The president has the authority to go to war without congressional approval, the chairman of the House Homeland Security Committee said.

In an interview for the conservative National Review on Wednesday, Rep. Pete King (R-N.Y.) took the opposite view of some lawmakers who have criticized President Obama for authorizing military airstrikes in Libya without first seeking authorization from Congress.

“The president has the absolute constitutional right to send troops in,” King said. “I am not a supporter of the War Powers Act. A president, especially in this day and age, has the right to use American forces without going to Congress first.”

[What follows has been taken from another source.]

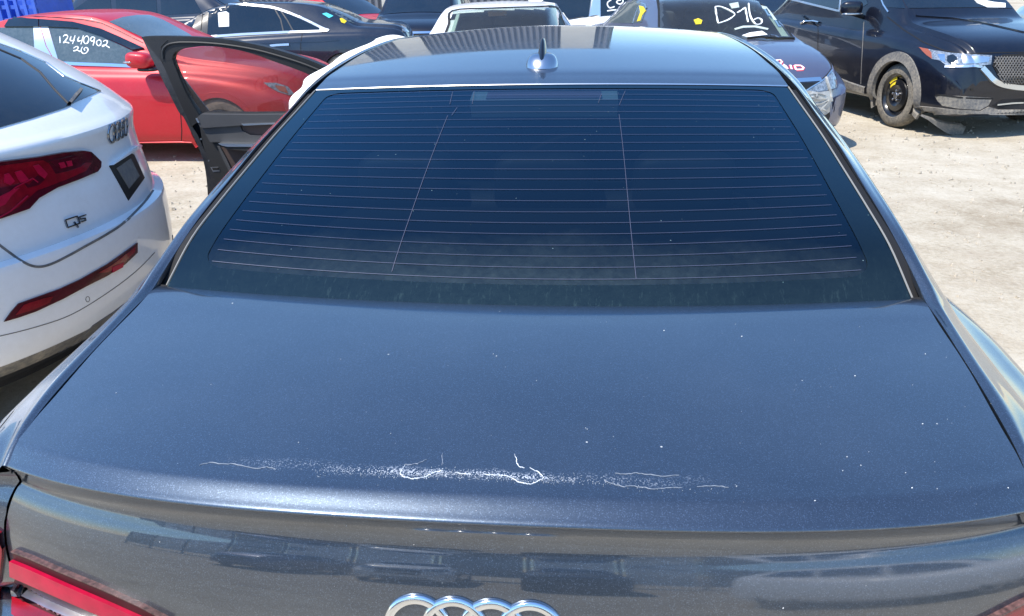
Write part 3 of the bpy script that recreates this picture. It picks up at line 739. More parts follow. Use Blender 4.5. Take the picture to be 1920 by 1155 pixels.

King added that President Obama should go to Congress anyway for approval and to sufficiently explain his plans for U.S. involvement in Libya. 

“He has not formulated a policy,” King said. “He should go to Congress, now, to get approval and lay out what the strategy is and what the goals are.”

Since the U.S. took the lead in enforcing a United Nations resolution for a no-fly zone over Libya and a cease-fire of Libyan military forces, both Republican and Democratic lawmakers have criticized President Obama for not formally consulting Congress ahead of authorizing U.S. involvement.
Earlier this week, Obama sent a letter to Congress formally announcing that the U.S. had begun military attacks. While some lawmakers criticized Obama for not doing this before the attacks, others defended him.

On Wednesday afternoon, House Speaker John Boehner (R-Ohio) sent a letter to Obama saying that he was "troubled" that the U.S. had begun airstrikes without a clearly defined mission.